Les mots peints

LECAYE Emmanuel, MAJEWSKI Marc

Un grand loup noir, seul dans la prairie fleurie, fixe l’horizon ; un ours brun dressé sur ses pattes arrière installe acrobatiquement la dernière tourelle d’un château-fort multicolore ; sur son rocher au milieu de l’océan, le petit pingouin agite sa main en signe d’adieu vers un bateau rouge, au loin ; l’escargot jaune portant sur son dos sa maison bleu et rose trace sa route ; téméraire, le crocodile vert s’élance du plongeoir jaune dans l’eau bleue de la piscine… Et, tout à la fin, le cheval rouge file à vive allure, crinière noire au vent, vers une destination hors champ.

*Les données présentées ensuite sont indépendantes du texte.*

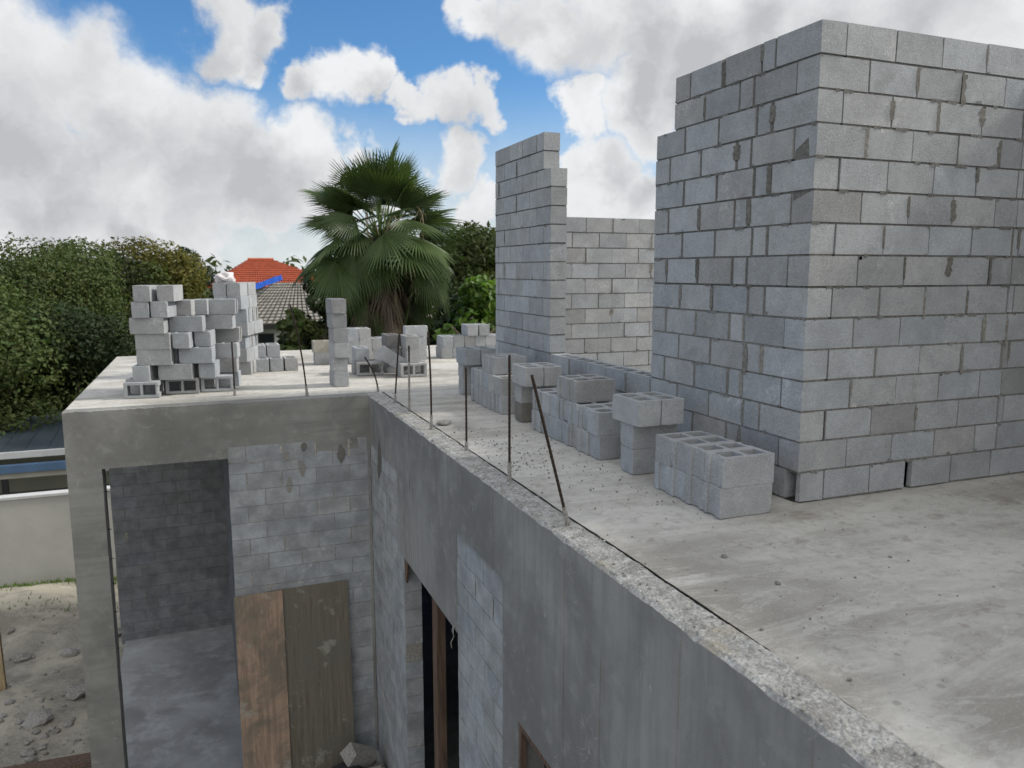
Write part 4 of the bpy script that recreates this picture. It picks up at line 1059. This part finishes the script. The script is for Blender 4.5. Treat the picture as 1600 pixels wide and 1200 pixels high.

Tout droit sortis du bestiaire des enfants, la girafe, l’éléphant, la tortue et les autres, peuplent cet imagier, en page de droite d’un album cartonné. Excepté les quatre canetons qui suivent leur maman, ils sont Isolés ou vont par deux. L’anthropomorphisme est de mise pour doter chacun d’un comportement « humain » aussi improbable que drôle ! Ainsi trois souris aux oreilles roses font trempette dans la grande tasse de café qui leur tient lieu de piscine. Chaque image, vingt en tout, est un tableau ! De l’un à l’autre, un même choix de simplicité des lignes : des horizontales partagent harmonieusement les paysages entre ciel et terre en espaces de couleur auxquels le pinceau donne de la profondeur ou de la transparence. L’oeil va droit au personnage grâce à une mise en scène épurée, sans détails superflus, simplement décoratifs, qui seraient susceptibles de disperser l’attention. L’image est efficace et belle !

Sur la page de gauche, un « mot peint », un verbe à l’infinitif et en couleurs la précède, l’introduit ou la commente. Ni abécédaire ni imagier thématique, comment s’organise cet album ? Les verbes désignent tantôt une activité de l’esprit comme « réfléchir », tantôt des activités où le corps à sa part comme « nager », ou encore celles qui supposent un partenaire comme « se retrouver », d’autres enfin comme « arroser » où la relation à l’environnement s’impose. Registres mêlés de l’abstrait et du concret, au petit bonheur la chance ?

Comment s’opère le va-et-vient entre les deux pages ? Par une libre association entre la puissance suggestive de l’image et la richesse du verbe ; le regard s’y précise en même temps que le lexique. Le choix de l’infinitif, au lieu d’un sujet-verbe élargit le champ des interprétations : « rêver » inclut plus de rêves et de rêveurs que ne le ferait « il rêve ». Vert ou rose ou bleu sur la page blanche, une couleur empruntée au tableau associé, le mot sonne juste ! Pouvait-on imaginer plus parfaite connivence ? (A.-M.R. et C.B.)